(De "Los Signos Sagrados" por Romano Guardini)
Sólo puede bendecir quien tiene poder. Sólo puede bendecir quien puede crear. Sólo puede bendecir Dios.
Bendiciendo, vuelve Dios su faz a la criatura y la llama por su propio nombre. Escoge por blanco de su amor omnipotente el corazón, la entraña de la criatura, y de sus liberales manos la abastece de virtudes que dan fecundidad, crecimiento, salud y remedio: «Yo volveré hacia vosotros mi rostro; yo os haré fecundos y os multiplicaré.» (Lev. 26,9)
El bendecir compete a sólo Dios, porque lleva implícito el derecho de disponer de los seres vivientes. El bendecir es acto de autoridad del Señor de la creación; es beneplácito y promesa del Señor de la Providencia. Bendición es destino feliz.
Al decir Nietzsche: «De suplicantes hemos de hacernos bendicientes», se alzó en rebeldía, puesto que no ignoraba el alcance de tales palabras. Sólo Dios puede bendecir, por ser dueño único de la vida. Mas nosotros por naturaleza somos suplicantes.
Lo contrario de bendecir es maldecir, que significa sentencia de muerte, sello de condenación. También la maldición va dirigida al rostro, al corazón de la criatura maldita. Es una orden del Señor, que seca las fuentes de la vida.
Dios comunica el poder de bendecir y maldecir a cuantos intervienen en suscitar la vida: a los padres —de quienes dice el Eclesiástico: «La bendición del padre levanta las casas de los hijos» (3,11) y a los sacerdotes. A ellos toca engendrar la vida natural y la de la gracia. A ese fin han sido designados por la naturaleza y el ministerio.
Y también podrá uno pretender el derecho de bendecir haciéndose de ello digno por su pureza, no buscándose a sí mismo, antes bien tratando de emplearse todo en el servicio del Dios viviente.
Pero siempre el poder de bendecir proviene de Dios; y queda sin efecto cuando uno presume tenerlo por derecho propio. Somos por naturaleza suplicantes; bendicientes somos por gracia, como también sólo por gracia tenemos poder para mandar eficazmente.
Y como el poder de bendecir, de igual suerte el de maldecir: «La maldición de la madre arruina los cimientos» de las casas de los hijos, la vida y la salud (Eclesiástico 3,11).
Lo representado en el orden corpóreo al bendecir, tiene su cumplimiento en el sobrenatural de la gracia; pues lo que obra y realmente fluye en la verdadera bendición, en la esencial figurada en la visible, es la vida propia divina.
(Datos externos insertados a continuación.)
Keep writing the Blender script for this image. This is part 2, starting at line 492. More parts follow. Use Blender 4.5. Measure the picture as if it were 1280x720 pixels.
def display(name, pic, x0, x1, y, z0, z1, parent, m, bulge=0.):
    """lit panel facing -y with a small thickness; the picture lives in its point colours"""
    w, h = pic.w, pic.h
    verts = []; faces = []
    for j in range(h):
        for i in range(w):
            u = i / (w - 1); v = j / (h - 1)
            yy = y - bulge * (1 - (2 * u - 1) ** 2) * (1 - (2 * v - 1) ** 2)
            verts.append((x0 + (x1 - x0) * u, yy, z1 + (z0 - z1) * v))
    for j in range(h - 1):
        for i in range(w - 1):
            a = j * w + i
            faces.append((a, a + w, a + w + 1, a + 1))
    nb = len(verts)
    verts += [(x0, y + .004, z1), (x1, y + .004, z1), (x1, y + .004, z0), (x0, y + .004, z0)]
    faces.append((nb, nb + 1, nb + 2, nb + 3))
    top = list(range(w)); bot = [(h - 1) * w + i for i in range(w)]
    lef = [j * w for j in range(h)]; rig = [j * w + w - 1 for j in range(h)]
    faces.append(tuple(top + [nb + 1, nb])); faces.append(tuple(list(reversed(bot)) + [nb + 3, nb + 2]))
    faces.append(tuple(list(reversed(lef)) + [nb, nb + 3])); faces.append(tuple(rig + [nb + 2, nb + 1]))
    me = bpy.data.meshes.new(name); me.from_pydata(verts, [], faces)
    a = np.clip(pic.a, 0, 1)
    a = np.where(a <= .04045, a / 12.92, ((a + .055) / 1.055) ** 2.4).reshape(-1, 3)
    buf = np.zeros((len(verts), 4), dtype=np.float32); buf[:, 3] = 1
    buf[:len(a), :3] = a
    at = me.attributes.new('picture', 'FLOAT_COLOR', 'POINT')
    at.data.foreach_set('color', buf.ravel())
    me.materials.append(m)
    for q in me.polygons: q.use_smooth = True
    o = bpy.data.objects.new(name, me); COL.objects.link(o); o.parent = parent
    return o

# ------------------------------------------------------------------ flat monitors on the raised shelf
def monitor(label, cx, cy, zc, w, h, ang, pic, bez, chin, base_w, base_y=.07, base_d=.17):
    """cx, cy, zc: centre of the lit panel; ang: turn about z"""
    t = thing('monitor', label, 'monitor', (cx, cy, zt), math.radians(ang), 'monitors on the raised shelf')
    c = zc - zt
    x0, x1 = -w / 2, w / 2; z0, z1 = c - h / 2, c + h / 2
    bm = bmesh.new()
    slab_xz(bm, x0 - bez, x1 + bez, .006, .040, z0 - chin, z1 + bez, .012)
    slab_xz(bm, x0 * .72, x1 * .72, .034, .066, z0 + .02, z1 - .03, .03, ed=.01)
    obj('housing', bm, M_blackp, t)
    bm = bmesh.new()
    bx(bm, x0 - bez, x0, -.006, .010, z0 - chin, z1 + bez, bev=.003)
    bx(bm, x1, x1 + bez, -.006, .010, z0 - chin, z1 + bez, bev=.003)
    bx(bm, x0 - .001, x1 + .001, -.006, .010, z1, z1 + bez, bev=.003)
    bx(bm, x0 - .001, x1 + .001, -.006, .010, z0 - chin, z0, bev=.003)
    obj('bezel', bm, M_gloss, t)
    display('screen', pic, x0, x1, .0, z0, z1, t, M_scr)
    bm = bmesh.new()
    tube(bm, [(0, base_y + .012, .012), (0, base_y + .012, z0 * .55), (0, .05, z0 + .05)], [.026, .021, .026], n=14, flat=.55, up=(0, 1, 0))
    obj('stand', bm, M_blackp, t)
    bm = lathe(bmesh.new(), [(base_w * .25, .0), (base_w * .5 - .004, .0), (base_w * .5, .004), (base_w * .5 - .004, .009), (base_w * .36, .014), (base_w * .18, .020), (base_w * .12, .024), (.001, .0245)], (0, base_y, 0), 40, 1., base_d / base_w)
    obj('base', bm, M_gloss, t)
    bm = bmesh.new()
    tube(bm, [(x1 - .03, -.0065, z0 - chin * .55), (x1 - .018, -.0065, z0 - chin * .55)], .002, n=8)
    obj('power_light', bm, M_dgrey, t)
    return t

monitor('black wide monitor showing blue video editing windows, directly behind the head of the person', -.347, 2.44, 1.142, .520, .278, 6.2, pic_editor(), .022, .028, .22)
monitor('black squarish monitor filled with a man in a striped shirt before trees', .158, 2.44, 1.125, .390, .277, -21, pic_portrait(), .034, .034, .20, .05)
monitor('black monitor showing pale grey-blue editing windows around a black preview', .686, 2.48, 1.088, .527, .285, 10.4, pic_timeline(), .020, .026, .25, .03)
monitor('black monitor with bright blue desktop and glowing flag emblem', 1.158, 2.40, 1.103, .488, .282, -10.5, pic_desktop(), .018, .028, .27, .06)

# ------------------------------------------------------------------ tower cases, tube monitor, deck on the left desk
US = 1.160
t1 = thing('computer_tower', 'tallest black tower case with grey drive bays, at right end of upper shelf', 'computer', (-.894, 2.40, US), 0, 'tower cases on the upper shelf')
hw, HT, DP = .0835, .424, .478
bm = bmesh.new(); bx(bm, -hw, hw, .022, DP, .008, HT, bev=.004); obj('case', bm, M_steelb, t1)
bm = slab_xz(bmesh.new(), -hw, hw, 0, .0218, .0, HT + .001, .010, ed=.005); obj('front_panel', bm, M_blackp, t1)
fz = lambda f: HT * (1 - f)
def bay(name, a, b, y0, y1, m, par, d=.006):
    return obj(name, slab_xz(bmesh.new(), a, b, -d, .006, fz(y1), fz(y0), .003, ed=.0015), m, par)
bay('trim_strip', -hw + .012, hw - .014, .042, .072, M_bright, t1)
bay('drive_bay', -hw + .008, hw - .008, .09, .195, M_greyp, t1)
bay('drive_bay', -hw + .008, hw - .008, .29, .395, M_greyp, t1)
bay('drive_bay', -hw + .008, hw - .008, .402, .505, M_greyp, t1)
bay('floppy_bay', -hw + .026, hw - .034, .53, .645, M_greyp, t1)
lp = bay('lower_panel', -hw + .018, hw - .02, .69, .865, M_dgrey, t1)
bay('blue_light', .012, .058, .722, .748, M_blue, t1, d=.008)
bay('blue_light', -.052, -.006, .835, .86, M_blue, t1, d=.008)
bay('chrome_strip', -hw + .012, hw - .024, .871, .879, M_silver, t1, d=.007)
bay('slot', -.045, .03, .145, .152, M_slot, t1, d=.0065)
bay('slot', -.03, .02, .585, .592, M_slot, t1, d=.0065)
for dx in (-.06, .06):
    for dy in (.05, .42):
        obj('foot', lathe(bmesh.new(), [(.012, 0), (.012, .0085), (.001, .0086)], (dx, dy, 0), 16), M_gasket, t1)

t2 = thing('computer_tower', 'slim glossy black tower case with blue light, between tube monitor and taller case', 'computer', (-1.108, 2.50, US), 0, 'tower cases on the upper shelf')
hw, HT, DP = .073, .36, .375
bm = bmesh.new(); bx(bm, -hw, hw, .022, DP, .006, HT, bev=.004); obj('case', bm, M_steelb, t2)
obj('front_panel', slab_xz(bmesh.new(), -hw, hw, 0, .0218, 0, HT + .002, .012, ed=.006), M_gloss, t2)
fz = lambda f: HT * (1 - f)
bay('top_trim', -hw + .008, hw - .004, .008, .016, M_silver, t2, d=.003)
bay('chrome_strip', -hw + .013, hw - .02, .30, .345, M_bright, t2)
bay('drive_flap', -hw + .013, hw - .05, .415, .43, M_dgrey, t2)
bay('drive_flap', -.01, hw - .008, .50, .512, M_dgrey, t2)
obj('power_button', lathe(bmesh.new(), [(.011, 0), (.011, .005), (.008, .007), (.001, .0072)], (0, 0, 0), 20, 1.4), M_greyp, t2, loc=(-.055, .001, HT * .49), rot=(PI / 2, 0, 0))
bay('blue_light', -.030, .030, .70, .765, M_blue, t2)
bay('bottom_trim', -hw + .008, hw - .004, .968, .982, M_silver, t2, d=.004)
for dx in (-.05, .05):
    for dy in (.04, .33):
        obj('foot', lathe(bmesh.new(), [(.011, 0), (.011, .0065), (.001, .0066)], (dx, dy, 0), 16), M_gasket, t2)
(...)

Dios bendice consigo mismo; se da a sí mismo en la bendición, la cual engendra vida divina en nosotros, haciéndonos «partícipes de la naturaleza divina» (2 Ped 1,4).
Mas, siendo gracia, don puramente gratuito otorgado en Cristo, la bendición en que se nos da Dios habrá de ser con el signo de la Cruz.
El poder de bendecir lo comunica Dios a cuantos en la tierra hacen sus veces: por el misterio del Matrimonio cristiano, al padre y a la madre; por el del Presbiterado, al sacerdote; por el del Bautismo y del real sacerdocio de la Confirmación, a los que «aman a Dios de todo corazón, y con toda el alma, y con todas sus fuerzas, y con toda su mente, y al prójimo como a sí mismos» (Mt. 22,34 ss.; Mc 12,28 ss.; Lc 10,27). A todos éstos concede el Señor poder de bendecir con su propia vida divina; a cada uno en distinto grado, según lo requiera el ministerio que se le confía.
La llamada a representar la bendición es la mano, por medio de algún ademán conveniente. En la Confirmacion y Ordenación sacerdotal se impone sobre la cabeza, para que por ella se difunda en el alma cuanto viene de lo alto y nace del divino Espíritu. Con ella traza el obispo la señal de la Cruz en la frente y sobre la persona, para que allí se derramen en abundancia los tesoros divinos. Porque la mano es la dispensadora; ella crea, forma y da.
Pero la bendición por excelencia es aquella del Santísimo, con el Cuerpo de Jesucristo sacramentado. Mas es preciso hacerla con sumo respecto, observando la disciplina que requiere el misterio.